- The task -
Locate all lines with the word "scene" and copy them out.

•••••

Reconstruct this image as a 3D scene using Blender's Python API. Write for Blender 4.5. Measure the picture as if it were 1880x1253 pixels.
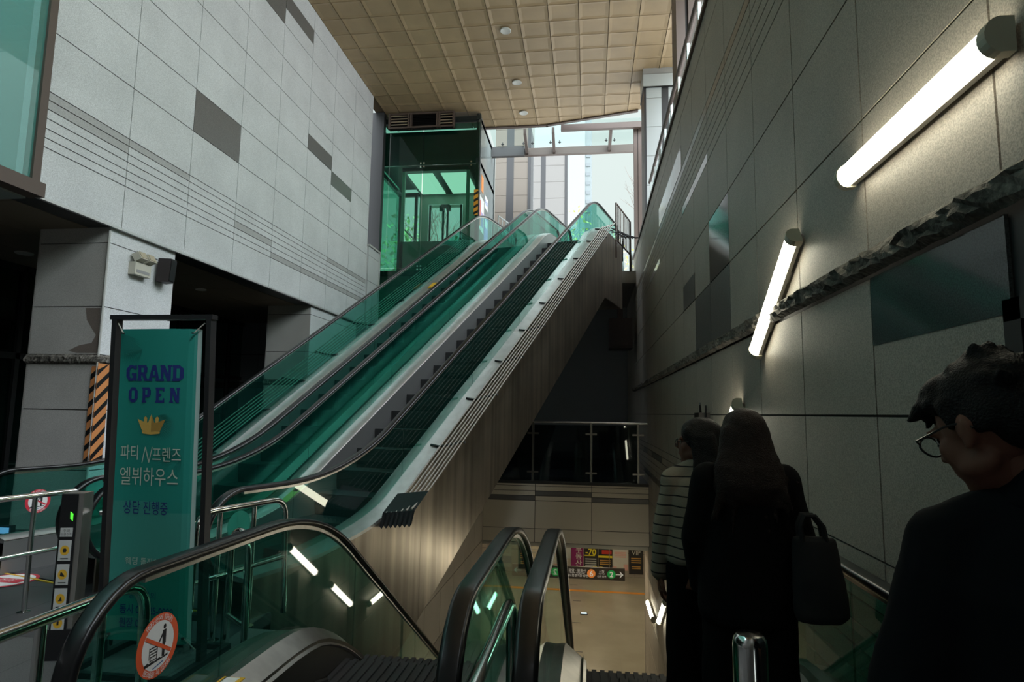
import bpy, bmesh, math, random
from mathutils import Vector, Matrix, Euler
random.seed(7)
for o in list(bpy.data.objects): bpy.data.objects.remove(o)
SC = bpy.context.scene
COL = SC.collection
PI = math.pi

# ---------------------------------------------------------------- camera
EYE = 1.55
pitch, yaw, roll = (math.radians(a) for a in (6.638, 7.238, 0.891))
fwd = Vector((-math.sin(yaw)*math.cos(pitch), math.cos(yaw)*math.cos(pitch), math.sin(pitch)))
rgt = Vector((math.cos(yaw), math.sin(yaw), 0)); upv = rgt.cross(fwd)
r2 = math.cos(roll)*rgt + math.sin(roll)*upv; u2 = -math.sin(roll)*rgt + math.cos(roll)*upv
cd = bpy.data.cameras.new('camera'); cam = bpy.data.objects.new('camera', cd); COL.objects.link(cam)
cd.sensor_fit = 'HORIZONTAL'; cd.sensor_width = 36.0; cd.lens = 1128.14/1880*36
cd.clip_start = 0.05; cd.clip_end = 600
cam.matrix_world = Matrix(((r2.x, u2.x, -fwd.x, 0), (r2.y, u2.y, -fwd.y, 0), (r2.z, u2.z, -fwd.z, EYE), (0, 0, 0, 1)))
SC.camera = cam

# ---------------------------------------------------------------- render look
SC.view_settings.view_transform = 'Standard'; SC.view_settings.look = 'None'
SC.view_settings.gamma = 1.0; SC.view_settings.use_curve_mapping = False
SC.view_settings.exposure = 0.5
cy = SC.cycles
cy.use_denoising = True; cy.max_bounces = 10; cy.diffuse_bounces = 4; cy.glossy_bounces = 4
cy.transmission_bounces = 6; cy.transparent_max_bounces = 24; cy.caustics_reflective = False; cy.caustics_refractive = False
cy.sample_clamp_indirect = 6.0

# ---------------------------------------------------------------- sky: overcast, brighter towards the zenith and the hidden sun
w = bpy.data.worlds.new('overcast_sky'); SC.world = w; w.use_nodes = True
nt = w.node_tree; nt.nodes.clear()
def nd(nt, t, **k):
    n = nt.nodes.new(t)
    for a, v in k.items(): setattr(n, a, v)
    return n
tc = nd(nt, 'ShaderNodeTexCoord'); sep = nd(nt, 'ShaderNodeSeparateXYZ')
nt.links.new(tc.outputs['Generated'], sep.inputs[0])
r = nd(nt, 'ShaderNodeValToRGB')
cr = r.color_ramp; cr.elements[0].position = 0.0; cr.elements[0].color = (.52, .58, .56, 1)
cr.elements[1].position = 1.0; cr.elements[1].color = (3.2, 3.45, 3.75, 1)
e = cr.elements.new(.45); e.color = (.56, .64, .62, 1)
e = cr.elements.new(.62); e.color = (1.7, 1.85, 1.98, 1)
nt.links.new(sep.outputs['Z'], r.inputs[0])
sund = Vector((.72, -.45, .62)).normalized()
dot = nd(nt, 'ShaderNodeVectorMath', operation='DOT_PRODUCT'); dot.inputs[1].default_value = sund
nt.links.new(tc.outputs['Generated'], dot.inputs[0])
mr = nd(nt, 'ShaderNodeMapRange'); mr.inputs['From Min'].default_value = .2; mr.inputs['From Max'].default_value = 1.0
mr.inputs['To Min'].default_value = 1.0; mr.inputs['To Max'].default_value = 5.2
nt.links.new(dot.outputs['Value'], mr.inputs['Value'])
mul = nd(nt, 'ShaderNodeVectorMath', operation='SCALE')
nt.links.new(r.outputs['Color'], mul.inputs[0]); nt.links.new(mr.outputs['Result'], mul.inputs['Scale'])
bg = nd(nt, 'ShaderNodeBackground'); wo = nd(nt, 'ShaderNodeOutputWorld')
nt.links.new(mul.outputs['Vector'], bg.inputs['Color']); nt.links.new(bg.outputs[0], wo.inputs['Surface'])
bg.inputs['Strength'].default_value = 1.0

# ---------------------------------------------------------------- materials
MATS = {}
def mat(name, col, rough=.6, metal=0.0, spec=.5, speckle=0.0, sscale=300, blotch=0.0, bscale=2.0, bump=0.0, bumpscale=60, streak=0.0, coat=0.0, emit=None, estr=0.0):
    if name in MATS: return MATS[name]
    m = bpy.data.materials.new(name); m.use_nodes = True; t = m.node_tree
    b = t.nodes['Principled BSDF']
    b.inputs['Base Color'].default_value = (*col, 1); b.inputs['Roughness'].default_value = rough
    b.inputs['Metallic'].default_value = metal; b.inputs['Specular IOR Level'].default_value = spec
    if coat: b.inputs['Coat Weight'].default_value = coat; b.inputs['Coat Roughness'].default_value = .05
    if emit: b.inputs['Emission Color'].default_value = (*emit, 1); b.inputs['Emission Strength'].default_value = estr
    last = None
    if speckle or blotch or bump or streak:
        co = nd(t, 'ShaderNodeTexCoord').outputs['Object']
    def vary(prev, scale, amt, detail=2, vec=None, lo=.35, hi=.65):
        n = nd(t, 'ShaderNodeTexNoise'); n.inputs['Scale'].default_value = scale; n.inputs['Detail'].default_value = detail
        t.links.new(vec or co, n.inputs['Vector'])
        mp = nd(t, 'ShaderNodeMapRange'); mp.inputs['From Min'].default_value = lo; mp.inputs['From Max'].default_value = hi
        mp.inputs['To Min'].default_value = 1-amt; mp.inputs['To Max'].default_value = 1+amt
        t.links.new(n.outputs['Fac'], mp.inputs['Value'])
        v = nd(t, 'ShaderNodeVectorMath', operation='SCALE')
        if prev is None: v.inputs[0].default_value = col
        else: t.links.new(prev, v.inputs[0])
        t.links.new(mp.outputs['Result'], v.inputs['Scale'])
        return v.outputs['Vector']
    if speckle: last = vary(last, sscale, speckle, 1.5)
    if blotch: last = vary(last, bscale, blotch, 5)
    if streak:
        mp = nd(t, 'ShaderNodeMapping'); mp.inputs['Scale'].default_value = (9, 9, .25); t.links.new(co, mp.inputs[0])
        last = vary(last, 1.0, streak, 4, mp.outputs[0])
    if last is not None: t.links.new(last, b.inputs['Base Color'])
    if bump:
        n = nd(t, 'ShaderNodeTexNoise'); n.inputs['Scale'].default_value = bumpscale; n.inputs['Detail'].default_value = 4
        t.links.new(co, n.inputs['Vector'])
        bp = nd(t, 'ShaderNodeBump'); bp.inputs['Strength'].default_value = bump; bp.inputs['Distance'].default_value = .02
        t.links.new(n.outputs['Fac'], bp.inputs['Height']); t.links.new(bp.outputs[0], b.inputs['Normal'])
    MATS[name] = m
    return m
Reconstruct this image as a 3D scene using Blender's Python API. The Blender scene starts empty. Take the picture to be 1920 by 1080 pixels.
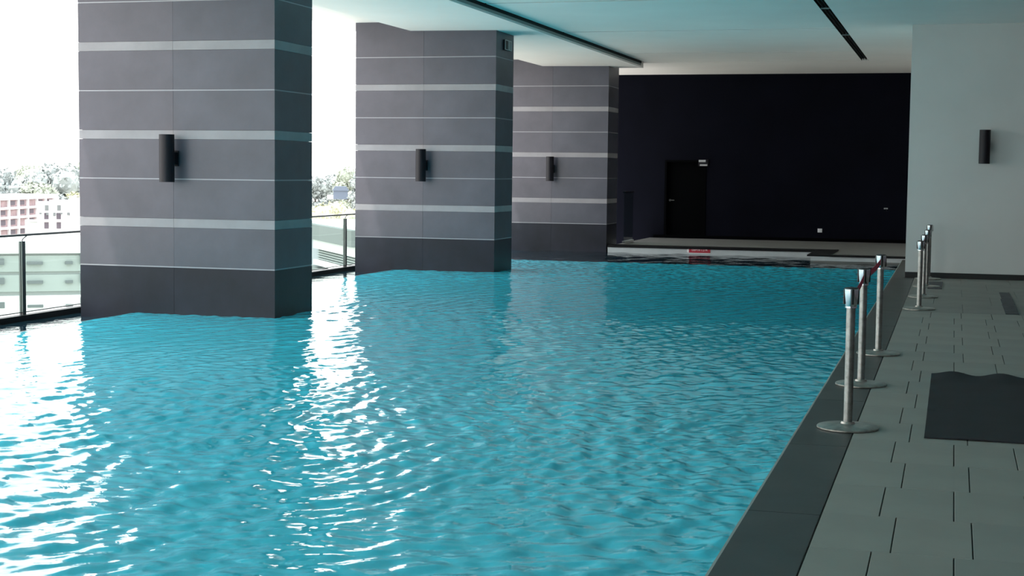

•••••

- Task answer -
Reconstruct this image as a 3D scene using Blender's Python API. Write for Blender 4.5. Measure the picture as if it were 1880x1253 pixels.
SC = bpy.context.scene
Reconstruct this image as a 3D scene using Blender's Python API. The Blender scene starts empty. Take the picture to be 1920 by 1080 pixels.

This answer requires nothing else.